- **Given request**
Write out the entries again exactly as they are given.

- **Records with scene code**
-- begin --

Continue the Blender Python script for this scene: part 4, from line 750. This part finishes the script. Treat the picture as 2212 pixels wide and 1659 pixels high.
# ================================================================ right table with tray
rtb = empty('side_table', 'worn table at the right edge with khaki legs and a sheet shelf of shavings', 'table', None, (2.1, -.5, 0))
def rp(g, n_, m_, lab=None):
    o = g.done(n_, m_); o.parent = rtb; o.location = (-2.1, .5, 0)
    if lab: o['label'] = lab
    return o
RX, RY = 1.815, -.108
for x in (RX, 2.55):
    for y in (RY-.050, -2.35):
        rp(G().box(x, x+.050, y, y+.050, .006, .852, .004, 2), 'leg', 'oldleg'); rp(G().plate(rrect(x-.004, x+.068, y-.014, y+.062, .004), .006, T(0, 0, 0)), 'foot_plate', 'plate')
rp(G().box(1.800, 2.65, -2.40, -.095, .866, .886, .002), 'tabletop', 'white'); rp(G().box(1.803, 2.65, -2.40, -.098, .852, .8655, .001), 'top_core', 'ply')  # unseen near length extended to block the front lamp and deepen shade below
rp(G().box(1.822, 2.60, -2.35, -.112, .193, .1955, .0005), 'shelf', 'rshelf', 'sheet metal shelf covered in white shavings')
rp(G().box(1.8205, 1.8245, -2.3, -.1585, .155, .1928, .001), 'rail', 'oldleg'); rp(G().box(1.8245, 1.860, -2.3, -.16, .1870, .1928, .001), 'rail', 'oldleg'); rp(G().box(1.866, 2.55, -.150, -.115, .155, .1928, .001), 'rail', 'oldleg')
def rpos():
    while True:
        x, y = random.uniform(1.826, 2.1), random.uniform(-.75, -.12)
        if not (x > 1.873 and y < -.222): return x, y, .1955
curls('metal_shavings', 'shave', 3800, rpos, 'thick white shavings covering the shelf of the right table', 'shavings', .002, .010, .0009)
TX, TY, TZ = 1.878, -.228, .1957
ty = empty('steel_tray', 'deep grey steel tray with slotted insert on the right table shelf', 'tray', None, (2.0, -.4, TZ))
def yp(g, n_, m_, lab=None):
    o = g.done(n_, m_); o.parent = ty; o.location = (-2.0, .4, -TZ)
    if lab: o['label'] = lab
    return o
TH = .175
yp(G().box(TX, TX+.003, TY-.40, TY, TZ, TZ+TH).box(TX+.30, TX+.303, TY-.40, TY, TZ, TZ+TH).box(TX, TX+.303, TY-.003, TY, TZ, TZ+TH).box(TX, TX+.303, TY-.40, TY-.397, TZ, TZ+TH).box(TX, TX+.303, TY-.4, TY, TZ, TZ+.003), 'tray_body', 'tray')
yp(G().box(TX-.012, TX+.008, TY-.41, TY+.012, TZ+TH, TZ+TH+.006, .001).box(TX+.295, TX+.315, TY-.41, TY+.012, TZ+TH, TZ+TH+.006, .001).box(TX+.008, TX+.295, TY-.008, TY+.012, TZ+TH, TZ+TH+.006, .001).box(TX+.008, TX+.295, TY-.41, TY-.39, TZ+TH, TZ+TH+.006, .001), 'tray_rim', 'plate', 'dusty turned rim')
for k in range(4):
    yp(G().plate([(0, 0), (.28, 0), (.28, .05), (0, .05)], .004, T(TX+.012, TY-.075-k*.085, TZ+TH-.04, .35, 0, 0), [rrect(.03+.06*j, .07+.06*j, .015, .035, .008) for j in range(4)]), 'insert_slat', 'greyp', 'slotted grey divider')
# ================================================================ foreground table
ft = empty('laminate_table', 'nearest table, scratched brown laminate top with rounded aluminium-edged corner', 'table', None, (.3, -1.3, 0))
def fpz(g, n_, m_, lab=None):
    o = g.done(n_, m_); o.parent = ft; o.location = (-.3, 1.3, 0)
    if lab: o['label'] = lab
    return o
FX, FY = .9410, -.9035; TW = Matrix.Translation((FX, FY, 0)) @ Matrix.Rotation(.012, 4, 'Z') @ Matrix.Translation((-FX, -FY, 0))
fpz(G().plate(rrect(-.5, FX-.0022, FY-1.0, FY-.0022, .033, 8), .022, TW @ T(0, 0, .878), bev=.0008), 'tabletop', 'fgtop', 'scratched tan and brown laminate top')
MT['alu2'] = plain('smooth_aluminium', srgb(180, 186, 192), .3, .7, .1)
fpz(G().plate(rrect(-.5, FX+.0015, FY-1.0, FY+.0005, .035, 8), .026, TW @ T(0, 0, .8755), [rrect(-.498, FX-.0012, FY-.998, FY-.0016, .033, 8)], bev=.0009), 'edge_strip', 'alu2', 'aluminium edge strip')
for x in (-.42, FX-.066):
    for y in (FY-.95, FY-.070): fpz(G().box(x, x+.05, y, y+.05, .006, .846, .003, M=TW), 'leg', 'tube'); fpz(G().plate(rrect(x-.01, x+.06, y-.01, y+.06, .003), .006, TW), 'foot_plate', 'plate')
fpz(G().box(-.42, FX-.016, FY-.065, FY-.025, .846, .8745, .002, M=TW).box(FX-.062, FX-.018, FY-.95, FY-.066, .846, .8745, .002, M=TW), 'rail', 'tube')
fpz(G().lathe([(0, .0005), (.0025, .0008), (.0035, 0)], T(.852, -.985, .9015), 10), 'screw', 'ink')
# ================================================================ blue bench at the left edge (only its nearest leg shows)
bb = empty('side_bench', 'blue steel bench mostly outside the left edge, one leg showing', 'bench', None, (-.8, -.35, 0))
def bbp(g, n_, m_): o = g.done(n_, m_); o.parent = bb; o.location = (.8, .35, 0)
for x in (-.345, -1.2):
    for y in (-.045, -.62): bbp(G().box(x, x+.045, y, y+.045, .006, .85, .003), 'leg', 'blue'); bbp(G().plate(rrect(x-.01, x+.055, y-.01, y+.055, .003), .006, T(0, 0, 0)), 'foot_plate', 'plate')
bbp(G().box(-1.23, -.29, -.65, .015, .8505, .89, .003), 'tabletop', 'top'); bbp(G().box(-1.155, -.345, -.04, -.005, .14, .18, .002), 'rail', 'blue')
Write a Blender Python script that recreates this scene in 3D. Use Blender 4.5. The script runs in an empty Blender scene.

-- end --

- **Answer for the task**
Continue the Blender Python script for this scene: part 4, from line 750. This part finishes the script. Treat the picture as 2212 pixels wide and 1659 pixels high.
# ================================================================ right table with tray
rtb = empty('side_table', 'worn table at the right edge with khaki legs and a sheet shelf of shavings', 'table', None, (2.1, -.5, 0))
def rp(g, n_, m_, lab=None):
    o = g.done(n_, m_); o.parent = rtb; o.location = (-2.1, .5, 0)
    if lab: o['label'] = lab
    return o
RX, RY = 1.815, -.108
for x in (RX, 2.55):
    for y in (RY-.050, -2.35):
        rp(G().box(x, x+.050, y, y+.050, .006, .852, .004, 2), 'leg', 'oldleg'); rp(G().plate(rrect(x-.004, x+.068, y-.014, y+.062, .004), .006, T(0, 0, 0)), 'foot_plate', 'plate')
rp(G().box(1.800, 2.65, -2.40, -.095, .866, .886, .002), 'tabletop', 'white'); rp(G().box(1.803, 2.65, -2.40, -.098, .852, .8655, .001), 'top_core', 'ply')  # unseen near length extended to block the front lamp and deepen shade below
rp(G().box(1.822, 2.60, -2.35, -.112, .193, .1955, .0005), 'shelf', 'rshelf', 'sheet metal shelf covered in white shavings')
rp(G().box(1.8205, 1.8245, -2.3, -.1585, .155, .1928, .001), 'rail', 'oldleg'); rp(G().box(1.8245, 1.860, -2.3, -.16, .1870, .1928, .001), 'rail', 'oldleg'); rp(G().box(1.866, 2.55, -.150, -.115, .155, .1928, .001), 'rail', 'oldleg')
def rpos():
    while True:
        x, y = random.uniform(1.826, 2.1), random.uniform(-.75, -.12)
        if not (x > 1.873 and y < -.222): return x, y, .1955
curls('metal_shavings', 'shave', 3800, rpos, 'thick white shavings covering the shelf of the right table', 'shavings', .002, .010, .0009)
TX, TY, TZ = 1.878, -.228, .1957
ty = empty('steel_tray', 'deep grey steel tray with slotted insert on the right table shelf', 'tray', None, (2.0, -.4, TZ))
def yp(g, n_, m_, lab=None):
    o = g.done(n_, m_); o.parent = ty; o.location = (-2.0, .4, -TZ)
    if lab: o['label'] = lab
    return o
TH = .175
yp(G().box(TX, TX+.003, TY-.40, TY, TZ, TZ+TH).box(TX+.30, TX+.303, TY-.40, TY, TZ, TZ+TH).box(TX, TX+.303, TY-.003, TY, TZ, TZ+TH).box(TX, TX+.303, TY-.40, TY-.397, TZ, TZ+TH).box(TX, TX+.303, TY-.4, TY, TZ, TZ+.003), 'tray_body', 'tray')
yp(G().box(TX-.012, TX+.008, TY-.41, TY+.012, TZ+TH, TZ+TH+.006, .001).box(TX+.295, TX+.315, TY-.41, TY+.012, TZ+TH, TZ+TH+.006, .001).box(TX+.008, TX+.295, TY-.008, TY+.012, TZ+TH, TZ+TH+.006, .001).box(TX+.008, TX+.295, TY-.41, TY-.39, TZ+TH, TZ+TH+.006, .001), 'tray_rim', 'plate', 'dusty turned rim')
for k in range(4):
    yp(G().plate([(0, 0), (.28, 0), (.28, .05), (0, .05)], .004, T(TX+.012, TY-.075-k*.085, TZ+TH-.04, .35, 0, 0), [rrect(.03+.06*j, .07+.06*j, .015, .035, .008) for j in range(4)]), 'insert_slat', 'greyp', 'slotted grey divider')
# ================================================================ foreground table
ft = empty('laminate_table', 'nearest table, scratched brown laminate top with rounded aluminium-edged corner', 'table', None, (.3, -1.3, 0))
def fpz(g, n_, m_, lab=None):
    o = g.done(n_, m_); o.parent = ft; o.location = (-.3, 1.3, 0)
    if lab: o['label'] = lab
    return o
FX, FY = .9410, -.9035; TW = Matrix.Translation((FX, FY, 0)) @ Matrix.Rotation(.012, 4, 'Z') @ Matrix.Translation((-FX, -FY, 0))
fpz(G().plate(rrect(-.5, FX-.0022, FY-1.0, FY-.0022, .033, 8), .022, TW @ T(0, 0, .878), bev=.0008), 'tabletop', 'fgtop', 'scratched tan and brown laminate top')
MT['alu2'] = plain('smooth_aluminium', srgb(180, 186, 192), .3, .7, .1)
fpz(G().plate(rrect(-.5, FX+.0015, FY-1.0, FY+.0005, .035, 8), .026, TW @ T(0, 0, .8755), [rrect(-.498, FX-.0012, FY-.998, FY-.0016, .033, 8)], bev=.0009), 'edge_strip', 'alu2', 'aluminium edge strip')
for x in (-.42, FX-.066):
    for y in (FY-.95, FY-.070): fpz(G().box(x, x+.05, y, y+.05, .006, .846, .003, M=TW), 'leg', 'tube'); fpz(G().plate(rrect(x-.01, x+.06, y-.01, y+.06, .003), .006, TW), 'foot_plate', 'plate')
fpz(G().box(-.42, FX-.016, FY-.065, FY-.025, .846, .8745, .002, M=TW).box(FX-.062, FX-.018, FY-.95, FY-.066, .846, .8745, .002, M=TW), 'rail', 'tube')
fpz(G().lathe([(0, .0005), (.0025, .0008), (.0035, 0)], T(.852, -.985, .9015), 10), 'screw', 'ink')
# ================================================================ blue bench at the left edge (only its nearest leg shows)
bb = empty('side_bench', 'blue steel bench mostly outside the left edge, one leg showing', 'bench', None, (-.8, -.35, 0))
def bbp(g, n_, m_): o = g.done(n_, m_); o.parent = bb; o.location = (.8, .35, 0)
for x in (-.345, -1.2):
    for y in (-.045, -.62): bbp(G().box(x, x+.045, y, y+.045, .006, .85, .003), 'leg', 'blue'); bbp(G().plate(rrect(x-.01, x+.055, y-.01, y+.055, .003), .006, T(0, 0, 0)), 'foot_plate', 'plate')
bbp(G().box(-1.23, -.29, -.65, .015, .8505, .89, .003), 'tabletop', 'top'); bbp(G().box(-1.155, -.345, -.04, -.005, .14, .18, .002), 'rail', 'blue')
Write a Blender Python script that recreates this scene in 3D. Use Blender 4.5. The script runs in an empty Blender scene.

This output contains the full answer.